The functions described herein may be implemented using hardware, software executed by a processor, firmware, or any combination thereof. If implemented using software executed by a processor, the functions may be stored as or transmitted using one or more instructions or code of a computer-readable medium. Other examples and implementations are within the scope of the disclosure and appended claims. For example, due to the nature of software, functions described herein may be implemented using software executed by a processor, hardware, firmware, hardwiring, or combinations of any of these. Features implementing functions may also be physically located at various positions, including being distributed such that portions of functions are implemented at different physical locations.

Computer-readable media includes both non-transitory computer storage media and communication media including any medium that facilitates transfer of a computer program from one location to another. A non-transitory storage medium may be any available medium that may be accessed by a general-purpose or special-purpose computer. By way of example, and not limitation, non-transitory computer-readable media may include RAM, ROM, electrically erasable programmable ROM (EEPROM), flash memory, compact disk (CD) ROM or other optical disk storage, magnetic disk storage or other magnetic storage devices, or any other non-transitory medium that may be used to carry or store desired program code means in the form of instructions or data structures and that may be accessed by a general-purpose or special-purpose computer, or a general-purpose or special-purpose processor. Also, any connection is properly termed a computer-readable medium. For example, if the software is transmitted from a website, server, or other remote source using a coaxial cable, fiber optic cable, twisted pair, digital subscriber line (DSL), or wireless technologies such as infrared, radio, and microwave, then the coaxial cable, fiber optic cable, twisted pair, DSL, or wireless technologies such as infrared, radio, and microwave are included in the definition of computer-readable medium. Disk and disc, as used herein, include CD, laser disc, optical disc, digital versatile disc (DVD), floppy disk and Blu-ray disc. Disks may reproduce data magnetically, and discs may reproduce data optically using lasers. Combinations of the above are also included within the scope of computer-readable media.
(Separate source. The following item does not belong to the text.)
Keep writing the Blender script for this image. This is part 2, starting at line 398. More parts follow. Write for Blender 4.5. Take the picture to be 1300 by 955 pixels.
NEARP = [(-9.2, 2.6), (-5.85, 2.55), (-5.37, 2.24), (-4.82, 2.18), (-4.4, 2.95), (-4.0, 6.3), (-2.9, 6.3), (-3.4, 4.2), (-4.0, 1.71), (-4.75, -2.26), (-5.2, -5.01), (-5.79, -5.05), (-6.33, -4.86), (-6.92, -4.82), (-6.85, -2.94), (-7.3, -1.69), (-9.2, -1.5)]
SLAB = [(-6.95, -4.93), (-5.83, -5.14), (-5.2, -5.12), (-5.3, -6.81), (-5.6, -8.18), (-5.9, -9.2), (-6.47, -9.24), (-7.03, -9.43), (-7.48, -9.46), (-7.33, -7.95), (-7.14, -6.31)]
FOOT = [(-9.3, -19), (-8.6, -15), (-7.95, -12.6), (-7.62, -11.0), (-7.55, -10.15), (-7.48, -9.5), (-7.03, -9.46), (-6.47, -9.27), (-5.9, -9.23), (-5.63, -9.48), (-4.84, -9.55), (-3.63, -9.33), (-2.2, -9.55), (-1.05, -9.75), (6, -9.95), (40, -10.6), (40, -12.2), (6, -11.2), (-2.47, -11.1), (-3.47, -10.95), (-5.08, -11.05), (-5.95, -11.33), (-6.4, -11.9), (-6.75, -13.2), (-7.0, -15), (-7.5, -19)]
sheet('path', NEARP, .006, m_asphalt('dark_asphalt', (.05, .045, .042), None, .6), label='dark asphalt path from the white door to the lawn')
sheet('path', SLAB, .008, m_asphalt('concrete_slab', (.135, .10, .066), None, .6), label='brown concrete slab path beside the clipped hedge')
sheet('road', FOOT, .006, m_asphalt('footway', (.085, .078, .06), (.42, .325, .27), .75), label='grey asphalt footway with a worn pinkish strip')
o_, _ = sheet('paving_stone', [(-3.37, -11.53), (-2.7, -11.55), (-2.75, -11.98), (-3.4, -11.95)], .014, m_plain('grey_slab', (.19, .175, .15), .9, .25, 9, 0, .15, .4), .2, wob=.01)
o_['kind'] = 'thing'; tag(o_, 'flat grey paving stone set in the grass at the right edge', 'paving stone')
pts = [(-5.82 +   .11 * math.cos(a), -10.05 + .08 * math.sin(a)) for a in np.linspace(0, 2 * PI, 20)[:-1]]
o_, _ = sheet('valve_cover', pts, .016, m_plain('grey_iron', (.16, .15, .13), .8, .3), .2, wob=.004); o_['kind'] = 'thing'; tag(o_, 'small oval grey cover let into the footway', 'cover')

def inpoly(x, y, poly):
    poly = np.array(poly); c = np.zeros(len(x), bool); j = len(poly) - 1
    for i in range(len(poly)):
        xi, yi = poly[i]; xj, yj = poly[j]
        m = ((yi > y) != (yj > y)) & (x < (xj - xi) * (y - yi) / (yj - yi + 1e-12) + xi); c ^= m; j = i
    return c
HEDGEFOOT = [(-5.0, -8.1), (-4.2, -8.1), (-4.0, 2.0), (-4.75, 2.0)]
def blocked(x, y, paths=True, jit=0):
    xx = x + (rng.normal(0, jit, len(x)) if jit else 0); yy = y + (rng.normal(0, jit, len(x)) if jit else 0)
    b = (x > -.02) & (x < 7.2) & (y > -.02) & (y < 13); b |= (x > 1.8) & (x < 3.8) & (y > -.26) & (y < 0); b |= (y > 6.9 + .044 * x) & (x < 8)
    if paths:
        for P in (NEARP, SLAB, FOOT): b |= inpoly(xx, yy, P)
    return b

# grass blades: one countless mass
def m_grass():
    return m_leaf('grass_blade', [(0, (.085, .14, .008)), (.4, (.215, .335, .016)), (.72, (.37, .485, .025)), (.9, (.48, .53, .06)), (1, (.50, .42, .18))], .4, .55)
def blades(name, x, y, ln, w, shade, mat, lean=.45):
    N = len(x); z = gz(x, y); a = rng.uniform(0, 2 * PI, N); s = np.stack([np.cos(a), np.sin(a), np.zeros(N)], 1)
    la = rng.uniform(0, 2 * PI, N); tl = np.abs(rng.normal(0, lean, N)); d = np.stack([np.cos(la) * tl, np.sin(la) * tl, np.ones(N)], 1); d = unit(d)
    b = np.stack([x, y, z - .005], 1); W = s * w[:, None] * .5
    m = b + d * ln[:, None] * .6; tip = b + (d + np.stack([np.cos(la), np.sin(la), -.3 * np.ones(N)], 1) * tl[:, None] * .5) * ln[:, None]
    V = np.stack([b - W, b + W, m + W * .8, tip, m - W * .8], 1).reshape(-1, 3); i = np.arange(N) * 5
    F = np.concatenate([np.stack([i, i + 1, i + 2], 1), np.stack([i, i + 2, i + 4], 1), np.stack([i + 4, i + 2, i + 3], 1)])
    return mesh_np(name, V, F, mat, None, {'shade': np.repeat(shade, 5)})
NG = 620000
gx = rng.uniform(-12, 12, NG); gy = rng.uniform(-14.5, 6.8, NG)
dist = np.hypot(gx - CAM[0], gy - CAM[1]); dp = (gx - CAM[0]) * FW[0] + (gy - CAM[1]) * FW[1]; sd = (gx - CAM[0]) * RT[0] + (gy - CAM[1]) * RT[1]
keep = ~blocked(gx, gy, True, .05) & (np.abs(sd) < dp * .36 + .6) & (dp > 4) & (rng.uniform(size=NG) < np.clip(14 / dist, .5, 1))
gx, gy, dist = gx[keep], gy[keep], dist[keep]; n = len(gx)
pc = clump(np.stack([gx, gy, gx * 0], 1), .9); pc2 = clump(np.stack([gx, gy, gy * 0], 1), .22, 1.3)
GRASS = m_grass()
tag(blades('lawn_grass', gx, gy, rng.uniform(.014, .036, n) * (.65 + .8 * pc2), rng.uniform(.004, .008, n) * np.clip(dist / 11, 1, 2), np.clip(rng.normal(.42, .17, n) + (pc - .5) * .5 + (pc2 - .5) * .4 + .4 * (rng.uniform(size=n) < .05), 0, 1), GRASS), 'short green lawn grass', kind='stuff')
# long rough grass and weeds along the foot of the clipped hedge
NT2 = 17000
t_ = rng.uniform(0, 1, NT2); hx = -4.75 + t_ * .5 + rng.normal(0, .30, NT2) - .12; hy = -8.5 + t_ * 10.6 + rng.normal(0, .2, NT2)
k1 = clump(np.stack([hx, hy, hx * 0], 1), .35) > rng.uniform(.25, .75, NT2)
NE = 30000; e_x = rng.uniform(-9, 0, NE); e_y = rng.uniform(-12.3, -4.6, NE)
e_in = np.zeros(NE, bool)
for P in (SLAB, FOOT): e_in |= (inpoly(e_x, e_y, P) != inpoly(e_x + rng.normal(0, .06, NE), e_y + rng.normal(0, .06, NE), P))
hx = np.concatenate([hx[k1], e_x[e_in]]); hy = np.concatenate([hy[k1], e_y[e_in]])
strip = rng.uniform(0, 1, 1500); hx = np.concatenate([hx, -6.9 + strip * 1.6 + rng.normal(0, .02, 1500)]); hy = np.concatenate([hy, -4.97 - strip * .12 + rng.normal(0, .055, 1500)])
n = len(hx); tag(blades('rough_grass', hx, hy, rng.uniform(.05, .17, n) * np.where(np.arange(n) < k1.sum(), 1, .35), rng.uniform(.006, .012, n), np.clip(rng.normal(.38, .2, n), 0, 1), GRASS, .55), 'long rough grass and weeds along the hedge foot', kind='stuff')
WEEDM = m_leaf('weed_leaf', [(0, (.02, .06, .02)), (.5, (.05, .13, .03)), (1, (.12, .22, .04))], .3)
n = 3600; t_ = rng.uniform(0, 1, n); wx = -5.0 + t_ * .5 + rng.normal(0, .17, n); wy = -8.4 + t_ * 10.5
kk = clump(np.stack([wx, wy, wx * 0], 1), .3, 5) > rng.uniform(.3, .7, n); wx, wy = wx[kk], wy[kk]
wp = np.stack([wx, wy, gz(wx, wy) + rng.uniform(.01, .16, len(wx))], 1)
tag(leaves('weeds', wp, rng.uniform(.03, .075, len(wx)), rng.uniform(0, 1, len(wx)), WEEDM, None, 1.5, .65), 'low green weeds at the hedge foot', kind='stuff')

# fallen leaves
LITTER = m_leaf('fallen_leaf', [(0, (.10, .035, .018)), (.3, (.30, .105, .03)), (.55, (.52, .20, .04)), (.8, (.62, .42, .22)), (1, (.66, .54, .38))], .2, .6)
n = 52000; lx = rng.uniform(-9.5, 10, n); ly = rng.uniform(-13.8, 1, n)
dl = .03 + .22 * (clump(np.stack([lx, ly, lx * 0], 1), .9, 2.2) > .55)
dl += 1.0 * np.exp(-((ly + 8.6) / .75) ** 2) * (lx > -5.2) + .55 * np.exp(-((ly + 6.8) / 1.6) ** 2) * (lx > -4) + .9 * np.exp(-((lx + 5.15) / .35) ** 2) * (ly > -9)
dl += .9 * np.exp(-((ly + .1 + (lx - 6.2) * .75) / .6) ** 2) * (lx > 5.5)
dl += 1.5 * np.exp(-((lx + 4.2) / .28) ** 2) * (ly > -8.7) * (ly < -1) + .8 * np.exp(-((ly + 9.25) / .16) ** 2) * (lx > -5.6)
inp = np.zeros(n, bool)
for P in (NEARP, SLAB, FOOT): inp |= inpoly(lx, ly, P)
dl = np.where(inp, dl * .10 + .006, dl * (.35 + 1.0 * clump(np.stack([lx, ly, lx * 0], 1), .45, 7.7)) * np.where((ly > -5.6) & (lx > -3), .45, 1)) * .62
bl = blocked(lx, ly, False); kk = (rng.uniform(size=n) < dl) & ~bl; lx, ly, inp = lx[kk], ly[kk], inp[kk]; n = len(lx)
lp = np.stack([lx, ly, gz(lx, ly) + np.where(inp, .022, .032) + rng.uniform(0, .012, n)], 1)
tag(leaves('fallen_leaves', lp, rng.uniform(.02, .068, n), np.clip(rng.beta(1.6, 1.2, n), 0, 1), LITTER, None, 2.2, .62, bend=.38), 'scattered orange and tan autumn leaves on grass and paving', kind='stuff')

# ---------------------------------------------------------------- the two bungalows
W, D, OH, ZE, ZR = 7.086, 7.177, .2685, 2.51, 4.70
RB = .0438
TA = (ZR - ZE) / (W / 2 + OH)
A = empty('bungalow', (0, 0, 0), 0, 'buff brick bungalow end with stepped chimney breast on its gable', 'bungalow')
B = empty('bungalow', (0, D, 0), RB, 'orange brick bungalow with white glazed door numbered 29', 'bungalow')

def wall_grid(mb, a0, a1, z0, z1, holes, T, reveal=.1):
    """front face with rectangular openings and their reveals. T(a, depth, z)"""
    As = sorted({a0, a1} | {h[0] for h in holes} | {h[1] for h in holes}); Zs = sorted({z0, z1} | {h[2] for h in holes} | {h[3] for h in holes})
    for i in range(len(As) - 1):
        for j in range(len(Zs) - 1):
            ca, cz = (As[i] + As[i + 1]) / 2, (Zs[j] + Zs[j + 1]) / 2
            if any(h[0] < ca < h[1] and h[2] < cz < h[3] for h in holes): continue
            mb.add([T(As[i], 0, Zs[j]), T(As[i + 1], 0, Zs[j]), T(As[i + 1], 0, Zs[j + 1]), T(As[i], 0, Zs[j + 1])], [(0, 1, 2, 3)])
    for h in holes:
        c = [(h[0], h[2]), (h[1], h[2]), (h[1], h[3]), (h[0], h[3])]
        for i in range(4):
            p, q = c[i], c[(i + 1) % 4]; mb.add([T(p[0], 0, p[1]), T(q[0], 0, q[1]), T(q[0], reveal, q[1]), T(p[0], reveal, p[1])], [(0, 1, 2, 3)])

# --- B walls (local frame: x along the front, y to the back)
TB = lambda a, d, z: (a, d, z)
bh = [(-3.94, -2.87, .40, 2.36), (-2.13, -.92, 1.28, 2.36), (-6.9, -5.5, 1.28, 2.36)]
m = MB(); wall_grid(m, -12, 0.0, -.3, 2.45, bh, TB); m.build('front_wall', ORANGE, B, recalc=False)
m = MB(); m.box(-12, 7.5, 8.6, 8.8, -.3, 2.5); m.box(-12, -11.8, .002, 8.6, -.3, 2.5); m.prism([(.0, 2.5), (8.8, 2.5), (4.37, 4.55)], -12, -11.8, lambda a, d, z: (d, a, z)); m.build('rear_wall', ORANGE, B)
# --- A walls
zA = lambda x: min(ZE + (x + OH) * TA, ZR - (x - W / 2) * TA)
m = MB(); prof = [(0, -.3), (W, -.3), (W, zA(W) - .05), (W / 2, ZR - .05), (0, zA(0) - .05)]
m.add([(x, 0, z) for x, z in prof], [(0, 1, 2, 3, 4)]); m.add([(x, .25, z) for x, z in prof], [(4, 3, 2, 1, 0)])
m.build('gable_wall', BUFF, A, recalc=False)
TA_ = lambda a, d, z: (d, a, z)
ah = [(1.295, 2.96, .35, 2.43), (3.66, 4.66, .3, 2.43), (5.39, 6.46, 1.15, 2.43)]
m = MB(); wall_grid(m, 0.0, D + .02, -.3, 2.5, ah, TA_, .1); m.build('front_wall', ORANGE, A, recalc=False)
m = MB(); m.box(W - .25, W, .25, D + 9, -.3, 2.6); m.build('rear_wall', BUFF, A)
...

As used herein, including in the claims, “or” as used in a list of items (e.g., a list of items prefaced by a phrase such as “at least one of” or “one or more of”) indicates an inclusive list such that, for example, a list of at least one of A, B, or C means A or B or C or AB or AC or BC or ABC (i.e., A and B and C). Also, as used herein, the phrase “based on” shall not be construed as a reference to a closed set of conditions. For example, an example step that is described as “based on condition A” may be based on both a condition A and a condition B without departing from the scope of the present disclosure. In other words, as used herein, the phrase “based on” shall be construed in the same manner as the phrase “based at least in part on.”

The term “determine” or “determining” encompasses a variety of actions and, therefore, “determining” can include calculating, computing, processing, deriving, investigating, looking up (such as via looking up in a table, a database or another data structure), ascertaining and the like. Also, “determining” can include receiving (e.g., receiving information), accessing (e.g., accessing data stored in memory) and the like. Also, “determining” can include resolving, obtaining, selecting, choosing, establishing, and other such similar actions.

In the appended figures, similar components or features may have the same reference label. Further, various components of the same type may be distinguished by following the reference label by a dash and a second label that distinguishes among the similar components. If just the first reference label is used in the specification, the description is applicable to any one of the similar components having the same first reference label irrespective of the second reference label, or other subsequent reference label.

The description set forth herein, in connection with the appended drawings, describes example configurations and does not represent all the examples that may be implemented or that are within the scope of the claims. The term “example” used herein means “serving as an example, instance, or illustration,” and not “preferred” or “advantageous over other examples.” The detailed description includes specific details for the purpose of providing an understanding of the described techniques. These techniques, however, may be practiced without these specific details. In some instances, known structures and devices are shown in block diagram form in order to avoid obscuring the concepts of the described examples.

The description herein is provided to enable a person having ordinary skill in the art to make or use the disclosure. Various modifications to the disclosure will be apparent to a person having ordinary skill in the art, and the generic principles defined herein may be applied to other variations without departing from the scope of the disclosure. Thus, the disclosure is not limited to the examples and designs described herein but is to be accorded the broadest scope consistent with the principles and novel features disclosed herein.